# [Supplied records]
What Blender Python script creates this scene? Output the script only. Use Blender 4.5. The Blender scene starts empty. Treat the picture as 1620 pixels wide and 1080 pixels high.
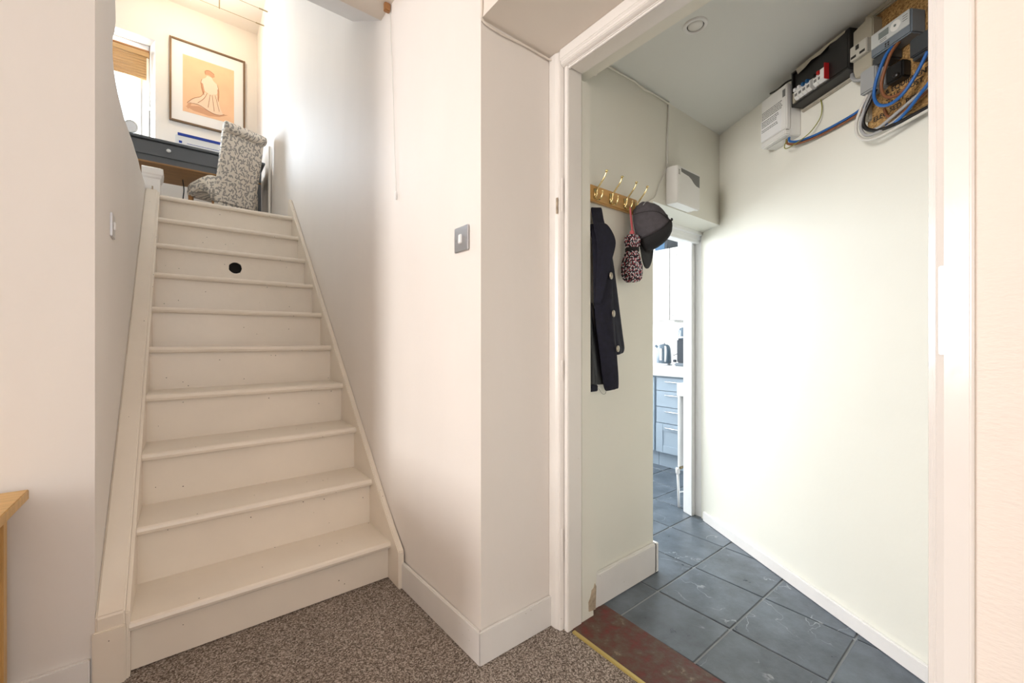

--

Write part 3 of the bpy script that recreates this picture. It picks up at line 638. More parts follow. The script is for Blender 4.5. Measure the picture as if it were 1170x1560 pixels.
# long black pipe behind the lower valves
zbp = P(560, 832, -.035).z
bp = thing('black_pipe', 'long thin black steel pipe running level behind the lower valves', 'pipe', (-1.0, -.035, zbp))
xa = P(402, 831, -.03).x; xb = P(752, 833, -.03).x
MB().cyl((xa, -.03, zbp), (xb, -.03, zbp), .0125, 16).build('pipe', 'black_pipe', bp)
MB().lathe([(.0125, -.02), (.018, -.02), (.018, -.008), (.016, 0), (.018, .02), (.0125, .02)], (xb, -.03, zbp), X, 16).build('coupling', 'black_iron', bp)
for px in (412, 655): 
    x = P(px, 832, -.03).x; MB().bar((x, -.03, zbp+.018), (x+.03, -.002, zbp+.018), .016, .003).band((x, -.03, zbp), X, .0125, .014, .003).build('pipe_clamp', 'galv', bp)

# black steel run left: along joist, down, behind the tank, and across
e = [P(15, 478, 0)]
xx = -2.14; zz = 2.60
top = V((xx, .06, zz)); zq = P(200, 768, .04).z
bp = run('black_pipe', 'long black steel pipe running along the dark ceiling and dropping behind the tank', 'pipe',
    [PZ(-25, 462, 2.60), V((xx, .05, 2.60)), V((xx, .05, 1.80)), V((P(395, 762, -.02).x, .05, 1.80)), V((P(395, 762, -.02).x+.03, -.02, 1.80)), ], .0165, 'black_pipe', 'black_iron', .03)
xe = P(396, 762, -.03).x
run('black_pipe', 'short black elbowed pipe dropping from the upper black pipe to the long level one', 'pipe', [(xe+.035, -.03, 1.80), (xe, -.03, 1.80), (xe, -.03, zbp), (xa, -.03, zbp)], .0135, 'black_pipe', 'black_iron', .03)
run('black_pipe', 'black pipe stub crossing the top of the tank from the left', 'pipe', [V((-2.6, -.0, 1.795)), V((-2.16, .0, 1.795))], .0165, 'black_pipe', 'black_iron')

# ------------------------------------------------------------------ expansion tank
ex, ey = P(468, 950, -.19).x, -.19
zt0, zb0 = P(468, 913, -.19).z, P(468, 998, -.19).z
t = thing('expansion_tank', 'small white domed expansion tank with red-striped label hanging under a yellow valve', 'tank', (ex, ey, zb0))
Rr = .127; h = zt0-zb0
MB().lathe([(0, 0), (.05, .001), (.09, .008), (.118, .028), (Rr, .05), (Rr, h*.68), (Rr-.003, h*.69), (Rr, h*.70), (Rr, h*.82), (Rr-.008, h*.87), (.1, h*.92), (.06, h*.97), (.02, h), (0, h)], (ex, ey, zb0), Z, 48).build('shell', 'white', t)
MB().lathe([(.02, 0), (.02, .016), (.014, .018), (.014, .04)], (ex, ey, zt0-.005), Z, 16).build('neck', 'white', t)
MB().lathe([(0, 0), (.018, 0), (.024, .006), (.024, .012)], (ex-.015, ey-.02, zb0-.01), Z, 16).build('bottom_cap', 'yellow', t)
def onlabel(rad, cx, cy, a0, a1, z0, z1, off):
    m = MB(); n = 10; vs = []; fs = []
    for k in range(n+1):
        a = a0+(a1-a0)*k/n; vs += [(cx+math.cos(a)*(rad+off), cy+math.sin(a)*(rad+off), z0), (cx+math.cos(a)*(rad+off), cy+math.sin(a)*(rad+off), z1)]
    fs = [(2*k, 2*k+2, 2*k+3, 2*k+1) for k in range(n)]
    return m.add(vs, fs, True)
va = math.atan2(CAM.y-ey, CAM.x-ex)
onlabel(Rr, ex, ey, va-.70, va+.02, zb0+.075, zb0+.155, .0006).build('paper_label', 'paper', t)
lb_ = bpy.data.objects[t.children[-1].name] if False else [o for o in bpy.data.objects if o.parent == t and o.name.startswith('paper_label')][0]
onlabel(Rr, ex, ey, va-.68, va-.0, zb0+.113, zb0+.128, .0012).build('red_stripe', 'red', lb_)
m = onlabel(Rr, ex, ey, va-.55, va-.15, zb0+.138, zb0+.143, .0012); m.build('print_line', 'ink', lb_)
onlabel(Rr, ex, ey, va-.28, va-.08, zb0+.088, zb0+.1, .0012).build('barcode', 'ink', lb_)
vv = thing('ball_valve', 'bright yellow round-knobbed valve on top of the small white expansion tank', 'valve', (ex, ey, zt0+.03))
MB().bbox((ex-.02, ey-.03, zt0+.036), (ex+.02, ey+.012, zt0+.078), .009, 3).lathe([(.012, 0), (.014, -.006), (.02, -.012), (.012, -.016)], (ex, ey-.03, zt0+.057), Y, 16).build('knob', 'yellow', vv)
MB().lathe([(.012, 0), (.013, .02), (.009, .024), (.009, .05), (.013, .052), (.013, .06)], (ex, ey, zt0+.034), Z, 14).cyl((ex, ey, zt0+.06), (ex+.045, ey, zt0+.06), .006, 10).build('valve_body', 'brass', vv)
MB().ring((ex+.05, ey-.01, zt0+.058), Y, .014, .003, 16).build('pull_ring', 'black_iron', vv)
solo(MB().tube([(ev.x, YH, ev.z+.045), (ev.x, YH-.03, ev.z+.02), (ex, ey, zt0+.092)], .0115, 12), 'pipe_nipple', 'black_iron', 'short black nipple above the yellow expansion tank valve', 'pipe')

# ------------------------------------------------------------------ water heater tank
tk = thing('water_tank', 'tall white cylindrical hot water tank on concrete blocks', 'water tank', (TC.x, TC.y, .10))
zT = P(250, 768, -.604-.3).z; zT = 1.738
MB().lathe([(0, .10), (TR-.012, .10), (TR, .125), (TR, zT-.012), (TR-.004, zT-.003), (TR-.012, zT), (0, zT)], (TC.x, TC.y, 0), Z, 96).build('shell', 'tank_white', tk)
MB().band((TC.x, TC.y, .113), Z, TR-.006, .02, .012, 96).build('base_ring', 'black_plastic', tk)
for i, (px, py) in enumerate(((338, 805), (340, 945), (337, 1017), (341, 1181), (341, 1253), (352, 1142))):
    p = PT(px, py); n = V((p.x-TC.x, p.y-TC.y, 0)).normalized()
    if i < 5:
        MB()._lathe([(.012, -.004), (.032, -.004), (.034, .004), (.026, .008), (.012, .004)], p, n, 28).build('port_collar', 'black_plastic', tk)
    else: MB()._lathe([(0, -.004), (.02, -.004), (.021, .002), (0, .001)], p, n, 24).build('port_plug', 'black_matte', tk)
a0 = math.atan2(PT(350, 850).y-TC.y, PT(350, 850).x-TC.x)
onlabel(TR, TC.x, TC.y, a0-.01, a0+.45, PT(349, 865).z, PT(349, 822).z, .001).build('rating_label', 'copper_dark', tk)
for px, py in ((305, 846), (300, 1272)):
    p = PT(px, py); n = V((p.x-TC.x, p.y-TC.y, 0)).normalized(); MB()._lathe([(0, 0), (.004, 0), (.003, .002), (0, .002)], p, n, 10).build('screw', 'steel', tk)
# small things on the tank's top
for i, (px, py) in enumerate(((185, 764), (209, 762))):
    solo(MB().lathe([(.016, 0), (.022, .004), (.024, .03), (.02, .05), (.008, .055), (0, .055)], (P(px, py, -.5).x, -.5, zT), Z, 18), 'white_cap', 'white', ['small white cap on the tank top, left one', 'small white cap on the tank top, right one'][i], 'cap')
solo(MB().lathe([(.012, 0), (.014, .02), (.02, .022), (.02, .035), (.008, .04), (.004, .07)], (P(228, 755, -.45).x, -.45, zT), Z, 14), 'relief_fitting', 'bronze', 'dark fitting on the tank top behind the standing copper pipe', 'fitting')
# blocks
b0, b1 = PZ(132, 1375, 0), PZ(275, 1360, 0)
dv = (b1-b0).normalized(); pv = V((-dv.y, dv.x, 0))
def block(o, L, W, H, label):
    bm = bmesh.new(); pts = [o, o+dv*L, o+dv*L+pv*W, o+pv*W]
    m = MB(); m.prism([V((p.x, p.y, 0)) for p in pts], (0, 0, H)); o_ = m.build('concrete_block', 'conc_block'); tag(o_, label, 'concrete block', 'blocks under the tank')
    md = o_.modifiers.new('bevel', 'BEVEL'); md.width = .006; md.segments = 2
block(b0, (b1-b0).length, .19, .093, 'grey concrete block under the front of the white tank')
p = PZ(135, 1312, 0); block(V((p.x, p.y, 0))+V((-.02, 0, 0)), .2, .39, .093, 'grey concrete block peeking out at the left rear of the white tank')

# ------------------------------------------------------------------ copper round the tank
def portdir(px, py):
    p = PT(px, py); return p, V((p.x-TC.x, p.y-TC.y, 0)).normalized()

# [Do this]
Nothing but the lines from the one with "Write part 3" through the one with "run('black_pipe', 'black pipe" should be retyped; include both and keep them exact.

# [Answer to the problem]
Write part 3 of the bpy script that recreates this picture. It picks up at line 638. More parts follow. The script is for Blender 4.5. Measure the picture as if it were 1170x1560 pixels.
# long black pipe behind the lower valves
zbp = P(560, 832, -.035).z
bp = thing('black_pipe', 'long thin black steel pipe running level behind the lower valves', 'pipe', (-1.0, -.035, zbp))
xa = P(402, 831, -.03).x; xb = P(752, 833, -.03).x
MB().cyl((xa, -.03, zbp), (xb, -.03, zbp), .0125, 16).build('pipe', 'black_pipe', bp)
MB().lathe([(.0125, -.02), (.018, -.02), (.018, -.008), (.016, 0), (.018, .02), (.0125, .02)], (xb, -.03, zbp), X, 16).build('coupling', 'black_iron', bp)
for px in (412, 655): 
    x = P(px, 832, -.03).x; MB().bar((x, -.03, zbp+.018), (x+.03, -.002, zbp+.018), .016, .003).band((x, -.03, zbp), X, .0125, .014, .003).build('pipe_clamp', 'galv', bp)

# black steel run left: along joist, down, behind the tank, and across
e = [P(15, 478, 0)]
xx = -2.14; zz = 2.60
top = V((xx, .06, zz)); zq = P(200, 768, .04).z
bp = run('black_pipe', 'long black steel pipe running along the dark ceiling and dropping behind the tank', 'pipe',
    [PZ(-25, 462, 2.60), V((xx, .05, 2.60)), V((xx, .05, 1.80)), V((P(395, 762, -.02).x, .05, 1.80)), V((P(395, 762, -.02).x+.03, -.02, 1.80)), ], .0165, 'black_pipe', 'black_iron', .03)
xe = P(396, 762, -.03).x
run('black_pipe', 'short black elbowed pipe dropping from the upper black pipe to the long level one', 'pipe', [(xe+.035, -.03, 1.80), (xe, -.03, 1.80), (xe, -.03, zbp), (xa, -.03, zbp)], .0135, 'black_pipe', 'black_iron', .03)
run('black_pipe', 'black pipe stub crossing the top of the tank from the left', 'pipe', [V((-2.6, -.0, 1.795)), V((-2.16, .0, 1.795))], .0165, 'black_pipe', 'black_iron')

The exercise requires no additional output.